**Objective**
Find every line with "scene" in it, then report how many there are and nothing more.
──────
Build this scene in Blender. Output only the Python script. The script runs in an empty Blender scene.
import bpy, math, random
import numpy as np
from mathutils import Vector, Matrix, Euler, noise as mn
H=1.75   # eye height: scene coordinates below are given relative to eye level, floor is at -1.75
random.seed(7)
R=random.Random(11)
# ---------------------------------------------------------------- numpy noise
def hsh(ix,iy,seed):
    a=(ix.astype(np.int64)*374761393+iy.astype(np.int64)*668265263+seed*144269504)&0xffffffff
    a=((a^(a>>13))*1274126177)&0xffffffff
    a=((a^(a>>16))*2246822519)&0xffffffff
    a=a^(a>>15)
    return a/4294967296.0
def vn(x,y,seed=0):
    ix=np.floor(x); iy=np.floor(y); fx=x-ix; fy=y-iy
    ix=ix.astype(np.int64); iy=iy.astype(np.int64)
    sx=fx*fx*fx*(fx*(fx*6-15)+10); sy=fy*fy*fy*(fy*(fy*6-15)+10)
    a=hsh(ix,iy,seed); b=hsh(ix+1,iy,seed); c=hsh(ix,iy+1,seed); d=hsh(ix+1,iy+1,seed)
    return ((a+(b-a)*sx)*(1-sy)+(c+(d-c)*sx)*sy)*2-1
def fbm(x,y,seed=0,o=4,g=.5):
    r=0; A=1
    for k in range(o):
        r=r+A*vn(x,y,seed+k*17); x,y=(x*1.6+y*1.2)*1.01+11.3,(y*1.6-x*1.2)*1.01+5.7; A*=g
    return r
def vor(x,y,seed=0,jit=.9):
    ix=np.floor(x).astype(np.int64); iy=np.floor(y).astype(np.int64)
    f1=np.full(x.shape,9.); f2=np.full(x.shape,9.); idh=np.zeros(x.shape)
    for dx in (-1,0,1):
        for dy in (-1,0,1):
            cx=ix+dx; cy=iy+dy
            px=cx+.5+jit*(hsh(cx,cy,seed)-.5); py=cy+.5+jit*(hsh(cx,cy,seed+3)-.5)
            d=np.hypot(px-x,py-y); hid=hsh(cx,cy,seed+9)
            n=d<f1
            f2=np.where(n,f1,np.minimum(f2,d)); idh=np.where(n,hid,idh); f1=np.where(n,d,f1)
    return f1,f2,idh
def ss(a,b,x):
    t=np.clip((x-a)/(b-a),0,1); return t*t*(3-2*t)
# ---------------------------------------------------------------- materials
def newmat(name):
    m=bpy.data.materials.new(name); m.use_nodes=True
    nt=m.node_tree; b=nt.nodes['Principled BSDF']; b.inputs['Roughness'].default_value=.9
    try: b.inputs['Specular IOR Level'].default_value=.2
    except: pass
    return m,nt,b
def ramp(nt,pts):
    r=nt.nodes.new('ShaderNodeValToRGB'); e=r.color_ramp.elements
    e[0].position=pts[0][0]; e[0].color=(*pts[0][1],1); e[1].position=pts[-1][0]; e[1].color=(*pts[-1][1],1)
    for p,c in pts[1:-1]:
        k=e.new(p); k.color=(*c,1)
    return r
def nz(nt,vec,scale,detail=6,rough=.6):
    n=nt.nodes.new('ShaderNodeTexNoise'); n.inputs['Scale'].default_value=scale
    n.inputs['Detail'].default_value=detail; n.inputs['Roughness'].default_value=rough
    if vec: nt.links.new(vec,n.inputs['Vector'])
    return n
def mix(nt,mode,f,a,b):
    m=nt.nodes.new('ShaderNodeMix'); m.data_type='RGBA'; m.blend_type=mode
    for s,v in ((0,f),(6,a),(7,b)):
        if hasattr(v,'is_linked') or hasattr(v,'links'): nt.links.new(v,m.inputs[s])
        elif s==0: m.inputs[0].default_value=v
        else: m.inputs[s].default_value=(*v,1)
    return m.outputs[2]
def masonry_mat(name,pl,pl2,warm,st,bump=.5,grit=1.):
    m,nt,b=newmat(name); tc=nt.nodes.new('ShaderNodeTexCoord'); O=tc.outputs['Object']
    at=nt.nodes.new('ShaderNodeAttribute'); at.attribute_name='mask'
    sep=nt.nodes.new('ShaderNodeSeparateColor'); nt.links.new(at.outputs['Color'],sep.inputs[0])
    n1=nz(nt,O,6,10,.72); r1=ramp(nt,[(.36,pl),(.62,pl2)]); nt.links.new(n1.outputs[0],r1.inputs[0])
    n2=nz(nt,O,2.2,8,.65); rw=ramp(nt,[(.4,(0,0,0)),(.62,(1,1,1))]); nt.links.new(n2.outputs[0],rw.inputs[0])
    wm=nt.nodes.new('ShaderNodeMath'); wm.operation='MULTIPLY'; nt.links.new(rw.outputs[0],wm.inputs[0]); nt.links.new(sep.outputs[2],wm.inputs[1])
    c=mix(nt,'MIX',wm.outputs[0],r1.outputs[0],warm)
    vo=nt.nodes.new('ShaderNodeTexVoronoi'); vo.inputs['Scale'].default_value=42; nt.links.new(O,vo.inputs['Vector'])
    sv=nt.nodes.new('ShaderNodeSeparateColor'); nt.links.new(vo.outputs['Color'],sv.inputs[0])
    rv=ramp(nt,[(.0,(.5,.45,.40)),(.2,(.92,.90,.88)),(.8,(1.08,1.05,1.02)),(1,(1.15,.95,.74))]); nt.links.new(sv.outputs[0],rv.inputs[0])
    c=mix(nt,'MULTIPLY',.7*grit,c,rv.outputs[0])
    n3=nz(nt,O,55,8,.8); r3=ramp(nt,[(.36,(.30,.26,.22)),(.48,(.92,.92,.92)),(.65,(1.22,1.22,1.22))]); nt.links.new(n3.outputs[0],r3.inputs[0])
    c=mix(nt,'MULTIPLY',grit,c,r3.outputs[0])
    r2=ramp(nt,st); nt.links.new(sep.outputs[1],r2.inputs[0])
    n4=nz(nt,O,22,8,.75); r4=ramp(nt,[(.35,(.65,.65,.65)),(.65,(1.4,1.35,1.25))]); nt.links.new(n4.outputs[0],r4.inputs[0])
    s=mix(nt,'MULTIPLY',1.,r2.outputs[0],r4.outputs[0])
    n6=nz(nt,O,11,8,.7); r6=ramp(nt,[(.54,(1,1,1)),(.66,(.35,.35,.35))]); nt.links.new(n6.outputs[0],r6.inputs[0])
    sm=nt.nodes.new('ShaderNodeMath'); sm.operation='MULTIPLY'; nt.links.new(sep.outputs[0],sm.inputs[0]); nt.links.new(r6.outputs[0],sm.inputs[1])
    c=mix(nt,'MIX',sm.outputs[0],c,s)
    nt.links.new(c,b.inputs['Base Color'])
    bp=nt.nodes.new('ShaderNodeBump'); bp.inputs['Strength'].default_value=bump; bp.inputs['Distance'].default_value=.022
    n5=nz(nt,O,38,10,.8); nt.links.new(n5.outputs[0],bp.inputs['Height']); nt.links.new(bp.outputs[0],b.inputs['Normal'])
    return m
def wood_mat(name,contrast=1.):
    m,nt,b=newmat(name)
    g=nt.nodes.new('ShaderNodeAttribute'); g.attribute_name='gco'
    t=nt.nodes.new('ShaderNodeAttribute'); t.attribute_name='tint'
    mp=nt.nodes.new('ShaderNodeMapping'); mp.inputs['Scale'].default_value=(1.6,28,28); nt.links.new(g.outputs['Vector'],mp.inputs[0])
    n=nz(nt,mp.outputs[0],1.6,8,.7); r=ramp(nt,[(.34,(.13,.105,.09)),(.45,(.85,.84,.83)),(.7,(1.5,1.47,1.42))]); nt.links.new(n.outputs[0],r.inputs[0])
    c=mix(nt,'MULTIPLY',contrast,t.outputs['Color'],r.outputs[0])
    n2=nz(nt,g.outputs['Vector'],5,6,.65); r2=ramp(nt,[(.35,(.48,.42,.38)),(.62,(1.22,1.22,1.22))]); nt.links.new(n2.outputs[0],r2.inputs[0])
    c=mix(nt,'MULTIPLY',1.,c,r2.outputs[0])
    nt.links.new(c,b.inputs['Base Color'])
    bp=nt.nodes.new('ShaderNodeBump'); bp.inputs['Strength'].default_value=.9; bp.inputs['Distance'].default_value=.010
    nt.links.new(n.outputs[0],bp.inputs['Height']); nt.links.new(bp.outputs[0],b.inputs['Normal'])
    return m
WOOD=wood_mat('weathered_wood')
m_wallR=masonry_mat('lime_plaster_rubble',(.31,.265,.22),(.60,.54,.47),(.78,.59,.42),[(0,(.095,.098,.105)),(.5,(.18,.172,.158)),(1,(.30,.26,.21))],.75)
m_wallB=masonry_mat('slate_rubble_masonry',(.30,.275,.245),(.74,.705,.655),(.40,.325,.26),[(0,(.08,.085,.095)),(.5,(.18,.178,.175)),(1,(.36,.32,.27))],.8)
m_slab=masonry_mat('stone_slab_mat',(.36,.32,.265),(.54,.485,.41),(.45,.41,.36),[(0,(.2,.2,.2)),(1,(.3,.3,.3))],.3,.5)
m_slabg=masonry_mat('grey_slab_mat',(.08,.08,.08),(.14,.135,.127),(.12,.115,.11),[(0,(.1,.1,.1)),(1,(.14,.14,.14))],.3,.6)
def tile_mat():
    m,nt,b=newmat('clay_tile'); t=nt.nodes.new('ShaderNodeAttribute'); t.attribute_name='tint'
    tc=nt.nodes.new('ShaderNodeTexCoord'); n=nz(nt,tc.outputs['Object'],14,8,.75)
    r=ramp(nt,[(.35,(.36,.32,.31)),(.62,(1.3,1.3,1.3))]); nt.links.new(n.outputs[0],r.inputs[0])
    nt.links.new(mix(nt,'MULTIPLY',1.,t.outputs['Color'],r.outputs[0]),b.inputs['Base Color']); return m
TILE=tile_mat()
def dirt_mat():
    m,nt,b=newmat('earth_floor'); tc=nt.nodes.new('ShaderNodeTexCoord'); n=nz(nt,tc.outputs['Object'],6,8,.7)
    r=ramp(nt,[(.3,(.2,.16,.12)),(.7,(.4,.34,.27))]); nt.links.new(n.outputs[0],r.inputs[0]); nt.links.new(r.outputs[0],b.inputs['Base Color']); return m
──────
**Solution below**
2